« Chacun fait, fait, fait, ce qu’il lui plait, plait, plait » dit la chanson.

Je vous raconte cette semaine l’histoire d’une SCI, propriétaire de divers lots de copropriété, fort mécontente de décisions prises en assemblée générale.

La SCI saisit le tribunal judiciaire de Strasbourg le 5 janvier 2017 une action contestation de l’assemblée générale du … 30 mars 2015.

Les travaux de balcons votés par la copropriété lui posent en effet difficultés :

– le coût de réfection des balcons, parties communes, pèse sur les seuls copropriétaires disposant de balcons alors qu’il s’agit de charges générales devant être réparties en fonction des tantièmes entre tous les copropriétaires et non pas de l’utilité ;

 – les résolutions votées comportent des précisions non visées à l’ordre du jour (date de démarrage des travaux et date des appels de fonds) ;

– la pose de garde-corps relève de travaux d’amélioration et non de réfection qui auraient dû être votés à la majorité de tous les copropriétaires (article 25n de la loi du 10 juillet 1965) ;

– les travaux décidés ne sont pas conformes à la destination de l’immeuble en ce qu’ils ne sont pas conformes à la police du bâtiment, le projet ayant été refusé par l’architecte des bâtiments de France et n’ayant fait l’objet d’aucune autorisation administrative

 – les prestations de suivi du chantier apparaissent à deux reprises générant une double dépense pour la copropriété, de surcroît d’un montant prohibitif, ce qui relèverait d’un abus de majorité.
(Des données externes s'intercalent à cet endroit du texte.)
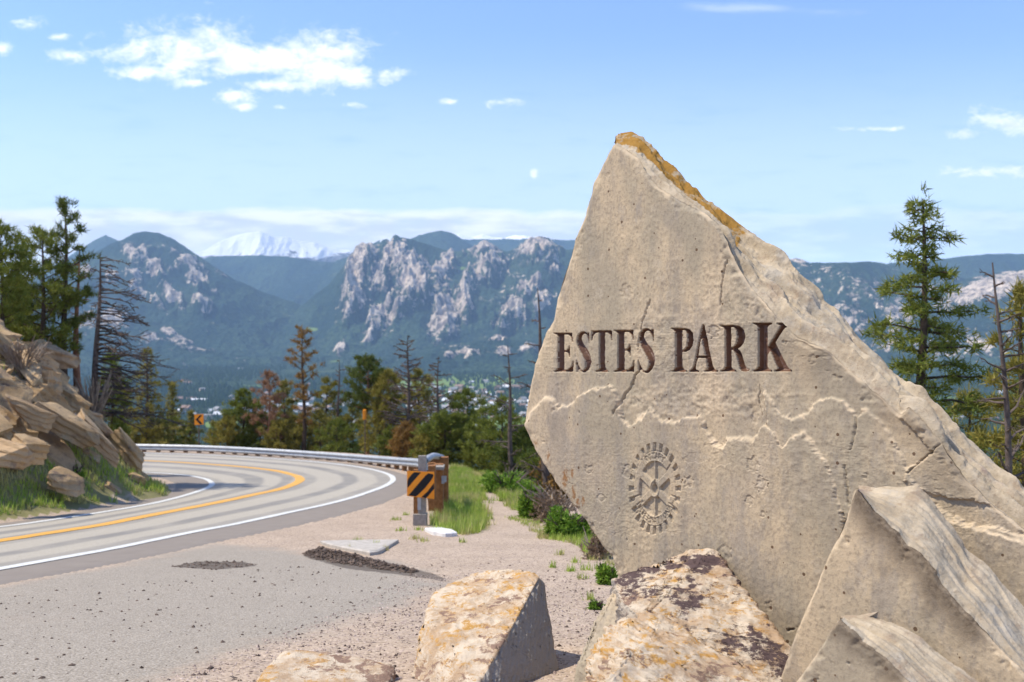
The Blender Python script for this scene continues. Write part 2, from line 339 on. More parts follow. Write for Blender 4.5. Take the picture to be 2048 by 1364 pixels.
def rock_fn(kind):
    def fn(b, p):
        P = b.pos()
        n1 = b.noise(b.scalevec(P, (1, 1, .45)), 2.2, 6, .62); n2 = b.noise(P, 7, 6, .7); n3 = b.noise(P, 55, 5, .7); n4 = b.noise(b.scalevec(P, (1, 1, .25)), 9, 5, .6)
        if kind == 'face':
            c = b.mix(b.rng(n1, .38, .62), (.345, .285, .200), (.50, .385, .25)); c = b.mix(b.m('MULTIPLY', b.rng(b.noise(P, 1.1, 5, .6), .5, .7), .45), c, (.48, .37, .265)); c = b.mix(b.m('MULTIPLY', b.rng(b.noise(b.scalevec(P, (1, 1, .6)), 1.7, 7, .7, .6, 1) if False else b.noise(b.scalevec(P, (1, 1, .6)), 1.7, 7, .7), .50, .62), .5), c, (.245, .21, .175)); c = b.mix(b.m('MULTIPLY', b.rng(b.noise(b.scalevec(P, (1, 1, .4)), 4.5, 7, .75), .52, .62), .45), c, (.27, .235, .20))
            c = b.mix(b.m('MULTIPLY', b.rng(n4, .50, .68), .42), c, (.23, .195, .16))
            c = b.mix(b.m('MULTIPLY', b.rng(n2, .55, .72), .45), c, (.49, .41, .31))
            c = b.mix(b.m('MULTIPLY', b.rng(n3, .46, .66), .5), c, (.19, .15, .11))
            v = b.node('ShaderNodeTexVoronoi'); b.put(v.inputs['Vector'], P); v.inputs['Scale'].default_value = 17
            sc = b.node('ShaderNodeSeparateColor'); b.put(sc.inputs[0], v.outputs['Color'])
            hole = b.m('LESS_THAN', v.outputs['Distance'], b.m('MULTIPLY', b.rng(sc.outputs[0], .45, 1.), .15))
            c = b.mix(b.m('MULTIPLY', b.attr('ledge'), b.rng(n2, .3, .6, .45, 1.)), c, (.58, .45, .30))
            c = b.mix(b.m('MULTIPLY', hole, .85), c, (.085, .04, .018))
            ru = b.m('MULTIPLY', b.rng(b.m('ADD', b.attr('rust'), b.m('MULTIPLY', b.m('SUBTRACT', n3, .5), 2.6)), .45, 1.1), .85)
            c = b.mix(ru, c, (.24, .11, .035))
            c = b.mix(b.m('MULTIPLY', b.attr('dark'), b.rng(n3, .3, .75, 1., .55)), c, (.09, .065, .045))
            h = b.m('ADD', b.m('ADD', b.m('MULTIPLY', n3, .40), b.m('MULTIPLY', n2, .35)), b.m('ADD', b.m('MULTIPLY', hole, -.5), b.m('MULTIPLY', b.noise(P, 150, 2, .6), .12)))
            return [c, b.bump(h, .55, .013)]
        if kind == 'edge':
            st = b.noise(P, 6.5, 7, .7)
            c = b.mix(b.rng(n2, .35, .65), (.35, .275, .185), (.50, .405, .285))
            c = b.mix(b.m('MULTIPLY', b.rng(st, .52, .66), .6), c, (.25, .175, .12)); c = b.mix(b.m('MULTIPLY', b.rng(b.noise(P, 3.1, 6, .7), .52, .66), .55), c, (.40, .36, .30))
            li = b.m('ADD', b.attr('lichen'), b.m('MULTIPLY', b.m('SUBTRACT', n2, .5), 1.5))
            c = b.mix(b.rng(li, .62, .78), c, b.mix(n3, (.20, .10, .025), (.42, .23, .045)))
            c = b.mix(b.m('MULTIPLY', b.rng(n3, .53, .70), .4), c, (.15, .09, .05))
            va = b.m('ADD', b.attr('varnish'), b.m('MULTIPLY', b.m('SUBTRACT', n2, .5), 1.3))
            c = b.mix(b.rng(va, .55, .85), c, (.20, .14, .12))
            h = b.m('ADD', b.m('MULTIPLY', n3, .4), b.m('MULTIPLY', n2, .8))
            return [c, b.bump(h, .7, .016)]
        if kind == 'vein':                                   # weathered cream, ochre and dark varnish
            d = b.noise(P, 2.8, 8, .66, .5); e = b.noise(b.scalevec(P, (5, 5, 13)), 2.4, 9, .76, .4)
            c = b.mix(b.rng(n2, .4, .62), (.62, .51, .38), (.46, .32, .20))
            c = b.mix(b.rng(e, .50, .60), c, (.50, .27, .07))
            c = b.mix(b.rng(b.m('ADD', d, b.m('MULTIPLY', b.m('SUBTRACT', e, .5), .9)), .56, .62), c, (.27, .175, .125))
            vv = b.m('ADD', b.attr('varnish'), b.m('ADD', b.m('MULTIPLY', b.m('SUBTRACT', e, .5), 1.3), b.m('MULTIPLY', b.m('SUBTRACT', b.noise(P, 4.2, 9, .74), .5), 2.2)))
            c = b.mix(b.rng(vv, .55, .72), c, (.105, .07, .065))
            c = b.mix(b.m('MULTIPLY', b.rng(n3, .58, .74), .3), c, (.2, .13, .08))
            g = b.attr('grey')
            gc = b.mix(n1, (.30, .275, .24), (.41, .37, .32))
            gc = b.mix(b.m('MULTIPLY', b.rng(n2, .56, .7), .4), gc, (.28, .20, .13))
            c = b.mix(g, c, gc)
            h = b.m('ADD', b.m('MULTIPLY', n3, .5), b.m('MULTIPLY', b.m('ADD', e, d), .8))
            return [c, b.bump(h, .9, .02)]
        if kind == 'hill':
            c = b.mix(b.rng(b.noise(P, .9, 5, .6), .35, .65), (.42, .275, .14), (.60, .42, .24))
            c = b.mix(b.rng(b.noise(P, 3.5, 6, .7), .5, .68), c, (.235, .165, .115))
            c = b.mix(b.m('MULTIPLY', b.rng(n3, .48, .68), .5), c, (.14, .10, .07)); c = b.mix(b.m('MULTIPLY', b.rng(b.island(), .55, .6), .45), c, (.30, .20, .125)); c = b.mix(b.m('MULTIPLY', b.rng(b.noise(b.scalevec(P, (1, 1, 1.3)), 2.6, 7, .72), .58, .68), .55), c, (.12, .085, .055))
            c = b.mix(b.m('MULTIPLY', b.rng(b.noise(P, 1.7, 5, .7), .58, .7), .5), c, (.33, .32, .26))
            isl = b.rng(b.island(), 0, 1, .78, 1.2, False)
            c = b.mix(1., c, isl, 'MULTIPLY')
            return [c, b.bump(b.m('ADD', b.noise(P, 5, 6, .7), b.m('MULTIPLY', n3, .3)), .8, .08)]
    return fn
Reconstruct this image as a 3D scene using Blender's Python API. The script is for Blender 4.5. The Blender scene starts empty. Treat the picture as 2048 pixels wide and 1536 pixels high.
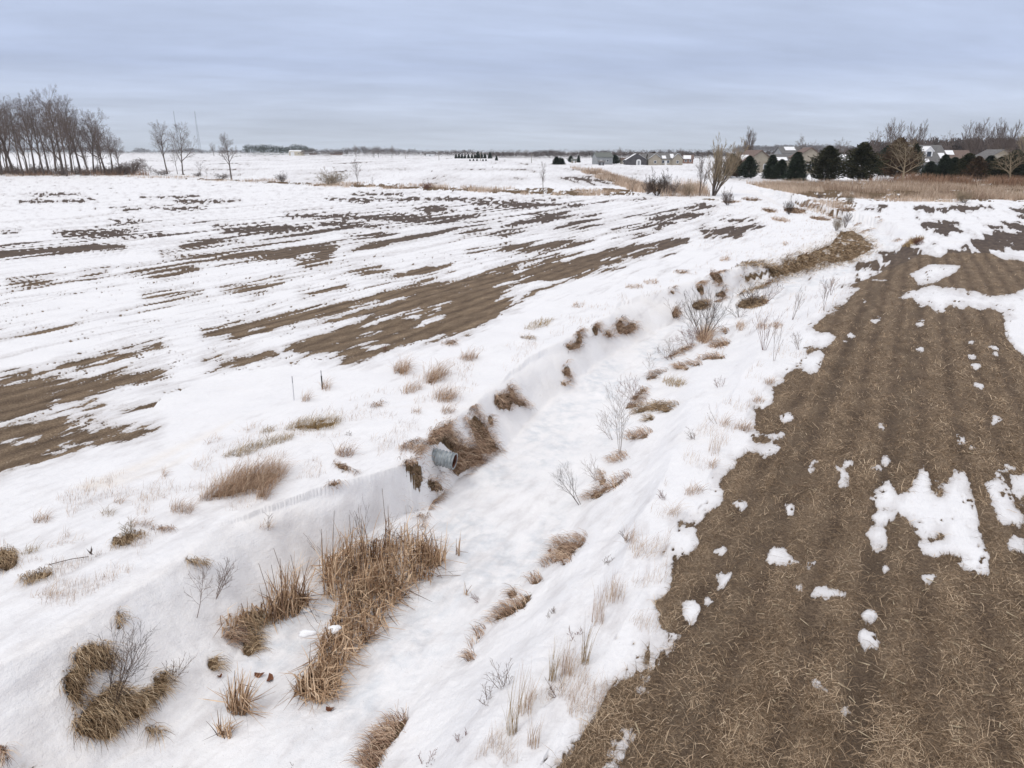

Cependant, et vous l’avez compris, la contestation de la décision d’assemblée générale intervient fort tard.


En cette matière en application de l’article 42 de la loi du 10 juillet 1965, le copropriétaires opposant ou défaillant dispose d’un délai de deux mois à compter de la notification du procès-verbal d’assemblée générale pour en contester les dispositions.

Les demandes sont déclarées irrecevables par le tribunal judiciaire de Strasbourg.


La SCI ne s’avoue pas vaincue pour autant et relève appel de la décision.

Elle plaide que le délai de contestation d’une décision d’assemblée générale court non pas à compter de la première présentation de la lettre recommandée de notification mais à compter de la réception effective.


La cour d’appel confirme le jugement entrepris, constatant que par lettre recommandée avec accusé de réception du 27 avril 2015 le procès-verbal d’assemblée générale a été effectivement notifié à la SCI.

Fort mécontente, la SCI forme un pourvoi cassation.

Elle soutient devant la cour d’appel :


– que le délai de recours ne court pas tant que la lettre recommandée n’a pas été retirée,


– qu’un délai d’action de recours ne court pas si l’intéressée n’a pas été en mesure d’agir,

  • que la date de première présentation de la lettre recommandée ne figurant pas sur l’avis de réception le point de départ du délai de recours relève d’une simple supposition.

À votre avis, la SCI a-t-elle obtenu gain de cause ?

La réponse est non.


Dans cet arrêt du 29 juin 2023 (RG numéro 21 – 21. 708), la Cour de cassation approuve l’arrêt d’appel.

La Cour de cassation rappelle en premier lieu qu’en application de l’article 64 du décret du 17 mars 1967, la notification d’un procès-verbal d’assemblée générale fait courir le délai pour agir quand bien même la lettre recommandée ne parviendrait pas effectivement à son destinataire.


Elle approuve également la cour d’appel d’avoir considéré que ce délai de deux mois était parfaitement constitutionnel comme ayant pour objectif de sécuriser le fonctionnement des copropriétés, en évitant qu’un copropriétaire puisse, en s’abstenant de retirer sa lettre recommandée perturber le fonctionnement la copropriété.

Enfin, enfin en considérant que le procès-verbal d’assemblée générale notifié le 27 avril 2015 avait nécessairement été reçu plus de deux mois avant la date de délivrance de l’assignation le 5 janvier 2017, la cour d’appel a fait usage de son pouvoir souverain.


Il s’agit d’une décision parfaitement logique tant il serait risqué pour les copropriétaires que le fait de ne pas retirer lettre recommandée puisse faire échec au délai de recours de deux mois contre les décisions de l’assemblée générale.